La cultura rurale non è una questione emotiva, ma riguarda due processi fondamentali di autoconservazione e il fatto che i sistemi sociali si degradano quando tali processi – l’auto descrizione collettiva e la gestione delle proprie risorse – vengono trascurati.

Per Myvillages è molto importante che le persone che vivono in piccoli paesi o in aree remote abbiano comunque accesso alla cultura e al lavoro artistico. Poiché l’immaginario rurale non viene definito dai consumatori o dallo sguardo urbano, ma dalle persone che ci vivono, ed è importante che esse siano in dialogo tra di loro.

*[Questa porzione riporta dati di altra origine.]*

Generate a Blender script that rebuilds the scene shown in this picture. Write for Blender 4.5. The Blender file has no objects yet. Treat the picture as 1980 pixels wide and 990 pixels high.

Oggi non è così, per questo è fondamentale attivare dei processi nell’arte che lo rendano possibile. 

Un altro concetto che ci sta molto a cuore è quello dell’ampliamento dello spazio. Non per creare uno spazio alternativo, ma per permettere che cultura urbana e rurale possano incontrarsi e convivere. Può essere un processo potenzialmente doloroso, perché la possibilità di superare i limiti è reale. È fondamentale mantenere un’alterità anche nella cultura rurale, altrimenti questa scomparirebbe, ma deve anche esistere una sovrapposizione tra urbano e rurale in cui questi due mondi si possano incontrare. 

Nella comunanza possiamo allungare lo spazio e condividere l’accesso alle risorse. Andiamo attivamente verso l’altro e in questo cambiamo. Dobbiamo accettare la possibilità che questo processo possa rimodellare la cultura o danneggiare le situazioni famigliari che conosciamo. Il desiderio di uno spazio allargato può cambiare le dinamiche tra centro e periferia. Non c’è idealmente una gerarchia nella cultura rurale e urbana – solo interdipendenza.

La distinzione tra centro e periferia ha portato alla convinzione che esista una cultura centrale e alta, e una cultura bassa, e questo è stato l’inizio della fine. Con il mio lavoro, individuale e lavorando insieme a nella cornice di Myvillages, ho iniziato un percorso di ripensamento che si sta ampliando e continuerà a farlo nel corso degli anni.